** PROBLEM **
The lines beneath this instruction, from the first through the one containing "# ceiling height", must be transcribed exactly; no other line belongs in the output.

** MATERIAL PROVIDED **
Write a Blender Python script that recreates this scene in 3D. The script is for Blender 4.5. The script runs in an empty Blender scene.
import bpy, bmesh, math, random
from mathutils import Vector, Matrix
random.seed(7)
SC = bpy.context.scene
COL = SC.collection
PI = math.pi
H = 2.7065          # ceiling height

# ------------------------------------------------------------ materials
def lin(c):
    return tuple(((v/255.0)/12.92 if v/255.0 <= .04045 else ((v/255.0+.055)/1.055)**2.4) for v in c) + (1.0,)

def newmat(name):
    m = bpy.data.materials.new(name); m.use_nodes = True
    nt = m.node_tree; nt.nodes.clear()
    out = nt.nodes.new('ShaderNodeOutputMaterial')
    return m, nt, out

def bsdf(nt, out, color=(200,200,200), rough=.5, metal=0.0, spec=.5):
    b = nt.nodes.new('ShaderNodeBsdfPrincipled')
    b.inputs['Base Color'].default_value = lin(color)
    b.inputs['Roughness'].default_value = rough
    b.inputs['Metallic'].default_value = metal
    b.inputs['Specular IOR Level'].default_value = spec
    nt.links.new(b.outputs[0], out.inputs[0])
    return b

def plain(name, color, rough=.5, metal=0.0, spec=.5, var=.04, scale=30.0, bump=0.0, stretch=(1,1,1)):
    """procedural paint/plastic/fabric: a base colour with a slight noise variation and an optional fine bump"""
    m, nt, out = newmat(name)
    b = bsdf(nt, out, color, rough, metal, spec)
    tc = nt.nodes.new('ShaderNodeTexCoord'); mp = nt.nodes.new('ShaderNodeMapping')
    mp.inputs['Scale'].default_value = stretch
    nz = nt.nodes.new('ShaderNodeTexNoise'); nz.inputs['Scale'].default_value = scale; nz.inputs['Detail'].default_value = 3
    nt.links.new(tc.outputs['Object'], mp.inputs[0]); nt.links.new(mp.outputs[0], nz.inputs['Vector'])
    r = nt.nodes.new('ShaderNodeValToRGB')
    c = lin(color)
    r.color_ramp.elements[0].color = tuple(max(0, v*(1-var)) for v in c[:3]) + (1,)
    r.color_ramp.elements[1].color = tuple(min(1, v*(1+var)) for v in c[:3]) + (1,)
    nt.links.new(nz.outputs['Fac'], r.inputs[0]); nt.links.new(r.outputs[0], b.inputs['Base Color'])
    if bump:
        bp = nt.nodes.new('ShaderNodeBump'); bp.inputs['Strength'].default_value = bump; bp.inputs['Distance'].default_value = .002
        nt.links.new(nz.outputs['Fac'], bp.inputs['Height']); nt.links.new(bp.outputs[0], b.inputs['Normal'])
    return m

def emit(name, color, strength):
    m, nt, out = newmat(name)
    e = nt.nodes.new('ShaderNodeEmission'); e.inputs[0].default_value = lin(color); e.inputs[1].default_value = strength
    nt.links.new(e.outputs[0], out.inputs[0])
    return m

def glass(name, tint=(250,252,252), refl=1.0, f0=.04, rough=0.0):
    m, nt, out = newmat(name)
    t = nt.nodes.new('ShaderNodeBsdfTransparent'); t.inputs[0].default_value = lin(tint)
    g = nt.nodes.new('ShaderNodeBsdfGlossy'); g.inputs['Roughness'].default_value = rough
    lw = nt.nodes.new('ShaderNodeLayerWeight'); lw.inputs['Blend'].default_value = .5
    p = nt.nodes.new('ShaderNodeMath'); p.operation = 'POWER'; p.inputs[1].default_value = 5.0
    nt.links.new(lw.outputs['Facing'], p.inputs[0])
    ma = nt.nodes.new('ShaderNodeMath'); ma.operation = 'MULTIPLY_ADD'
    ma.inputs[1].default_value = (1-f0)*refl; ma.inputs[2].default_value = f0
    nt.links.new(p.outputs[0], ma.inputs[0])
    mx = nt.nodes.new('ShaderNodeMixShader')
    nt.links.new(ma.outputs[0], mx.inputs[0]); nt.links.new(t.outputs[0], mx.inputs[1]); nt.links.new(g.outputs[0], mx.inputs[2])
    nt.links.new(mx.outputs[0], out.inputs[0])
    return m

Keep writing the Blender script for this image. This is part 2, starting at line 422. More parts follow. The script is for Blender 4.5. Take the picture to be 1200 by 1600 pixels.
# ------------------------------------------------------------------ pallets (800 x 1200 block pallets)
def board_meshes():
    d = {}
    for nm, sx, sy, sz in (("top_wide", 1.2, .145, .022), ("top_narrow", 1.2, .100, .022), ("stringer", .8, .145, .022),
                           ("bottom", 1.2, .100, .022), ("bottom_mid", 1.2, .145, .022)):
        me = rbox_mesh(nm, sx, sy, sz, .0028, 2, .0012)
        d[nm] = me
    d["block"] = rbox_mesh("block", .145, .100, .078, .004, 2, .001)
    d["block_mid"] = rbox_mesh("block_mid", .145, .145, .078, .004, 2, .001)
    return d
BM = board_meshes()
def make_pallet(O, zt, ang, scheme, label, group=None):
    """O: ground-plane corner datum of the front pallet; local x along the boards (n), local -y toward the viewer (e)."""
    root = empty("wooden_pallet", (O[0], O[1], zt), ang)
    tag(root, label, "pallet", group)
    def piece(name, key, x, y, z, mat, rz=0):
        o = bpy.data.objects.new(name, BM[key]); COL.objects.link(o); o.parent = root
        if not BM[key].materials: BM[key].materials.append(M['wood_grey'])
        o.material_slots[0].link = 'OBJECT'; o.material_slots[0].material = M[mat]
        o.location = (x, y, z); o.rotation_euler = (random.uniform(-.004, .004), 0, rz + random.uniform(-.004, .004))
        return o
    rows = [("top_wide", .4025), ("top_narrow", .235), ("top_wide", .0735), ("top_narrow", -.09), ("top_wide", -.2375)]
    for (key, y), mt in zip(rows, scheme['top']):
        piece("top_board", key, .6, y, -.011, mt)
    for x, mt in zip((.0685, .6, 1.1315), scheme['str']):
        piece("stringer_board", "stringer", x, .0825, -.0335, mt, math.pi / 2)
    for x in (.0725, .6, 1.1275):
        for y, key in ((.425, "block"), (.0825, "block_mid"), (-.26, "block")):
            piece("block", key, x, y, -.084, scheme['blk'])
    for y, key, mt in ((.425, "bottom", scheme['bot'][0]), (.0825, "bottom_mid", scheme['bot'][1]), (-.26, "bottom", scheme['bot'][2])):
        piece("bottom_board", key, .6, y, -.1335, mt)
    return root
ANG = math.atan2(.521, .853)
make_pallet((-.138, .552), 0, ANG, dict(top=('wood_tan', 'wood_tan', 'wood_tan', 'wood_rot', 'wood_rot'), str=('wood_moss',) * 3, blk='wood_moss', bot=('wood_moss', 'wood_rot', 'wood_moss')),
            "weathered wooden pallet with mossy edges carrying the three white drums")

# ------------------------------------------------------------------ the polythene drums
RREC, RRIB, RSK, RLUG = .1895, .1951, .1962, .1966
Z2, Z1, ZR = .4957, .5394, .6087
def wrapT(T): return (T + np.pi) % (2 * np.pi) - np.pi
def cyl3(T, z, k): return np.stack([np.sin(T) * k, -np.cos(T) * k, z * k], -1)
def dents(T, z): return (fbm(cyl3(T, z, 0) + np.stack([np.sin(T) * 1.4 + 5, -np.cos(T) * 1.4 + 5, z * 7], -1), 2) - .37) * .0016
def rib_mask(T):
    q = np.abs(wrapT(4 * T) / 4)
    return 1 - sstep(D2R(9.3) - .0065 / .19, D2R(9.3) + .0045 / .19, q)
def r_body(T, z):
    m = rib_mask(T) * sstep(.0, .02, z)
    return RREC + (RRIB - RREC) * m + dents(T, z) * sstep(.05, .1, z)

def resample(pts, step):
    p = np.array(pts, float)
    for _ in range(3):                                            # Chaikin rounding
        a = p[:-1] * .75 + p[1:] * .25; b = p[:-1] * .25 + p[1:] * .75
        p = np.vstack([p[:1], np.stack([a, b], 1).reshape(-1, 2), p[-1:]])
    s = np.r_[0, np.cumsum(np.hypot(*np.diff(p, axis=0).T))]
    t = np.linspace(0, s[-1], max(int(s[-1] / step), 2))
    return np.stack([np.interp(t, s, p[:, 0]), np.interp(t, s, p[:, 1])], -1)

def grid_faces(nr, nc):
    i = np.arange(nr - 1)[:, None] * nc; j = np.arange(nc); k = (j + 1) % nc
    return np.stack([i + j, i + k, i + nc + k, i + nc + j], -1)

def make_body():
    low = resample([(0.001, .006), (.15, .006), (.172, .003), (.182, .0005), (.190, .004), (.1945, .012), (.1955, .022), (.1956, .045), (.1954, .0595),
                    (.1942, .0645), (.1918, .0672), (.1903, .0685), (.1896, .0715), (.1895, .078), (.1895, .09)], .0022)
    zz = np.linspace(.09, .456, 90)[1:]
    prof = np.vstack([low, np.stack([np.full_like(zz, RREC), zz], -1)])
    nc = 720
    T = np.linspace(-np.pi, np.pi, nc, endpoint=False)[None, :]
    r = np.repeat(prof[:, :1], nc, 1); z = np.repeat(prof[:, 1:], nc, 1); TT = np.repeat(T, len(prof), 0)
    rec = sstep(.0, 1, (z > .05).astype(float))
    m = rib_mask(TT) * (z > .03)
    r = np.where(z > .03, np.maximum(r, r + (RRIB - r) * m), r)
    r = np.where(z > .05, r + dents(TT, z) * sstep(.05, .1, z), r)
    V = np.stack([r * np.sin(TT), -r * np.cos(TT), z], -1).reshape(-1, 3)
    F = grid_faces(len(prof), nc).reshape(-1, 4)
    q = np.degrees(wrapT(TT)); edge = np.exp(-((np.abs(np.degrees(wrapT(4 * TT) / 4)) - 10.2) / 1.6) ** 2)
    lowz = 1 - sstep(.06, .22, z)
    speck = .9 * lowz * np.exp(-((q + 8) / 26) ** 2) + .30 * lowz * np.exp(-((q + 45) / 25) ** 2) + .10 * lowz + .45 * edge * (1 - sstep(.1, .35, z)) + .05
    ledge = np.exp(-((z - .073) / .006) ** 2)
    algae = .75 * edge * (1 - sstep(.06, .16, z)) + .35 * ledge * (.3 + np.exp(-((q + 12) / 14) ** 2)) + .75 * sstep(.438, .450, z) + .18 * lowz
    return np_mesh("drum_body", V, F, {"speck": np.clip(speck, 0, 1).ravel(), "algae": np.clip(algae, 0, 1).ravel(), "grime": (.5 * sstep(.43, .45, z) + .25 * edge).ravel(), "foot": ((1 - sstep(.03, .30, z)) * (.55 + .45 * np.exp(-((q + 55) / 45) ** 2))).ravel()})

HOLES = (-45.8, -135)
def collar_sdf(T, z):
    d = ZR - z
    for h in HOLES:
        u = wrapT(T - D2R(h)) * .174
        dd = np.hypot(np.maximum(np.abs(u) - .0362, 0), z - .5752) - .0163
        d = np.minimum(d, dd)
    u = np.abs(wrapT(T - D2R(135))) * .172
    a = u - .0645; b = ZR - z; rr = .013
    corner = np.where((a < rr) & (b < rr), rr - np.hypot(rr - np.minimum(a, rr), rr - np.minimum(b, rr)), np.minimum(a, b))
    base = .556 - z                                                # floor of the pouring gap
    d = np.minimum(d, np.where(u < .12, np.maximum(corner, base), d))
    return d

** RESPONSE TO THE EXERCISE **
Write a Blender Python script that recreates this scene in 3D. The script is for Blender 4.5. The script runs in an empty Blender scene.
import bpy, bmesh, math, random
from mathutils import Vector, Matrix
random.seed(7)
SC = bpy.context.scene
COL = SC.collection
PI = math.pi
H = 2.7065          # ceiling height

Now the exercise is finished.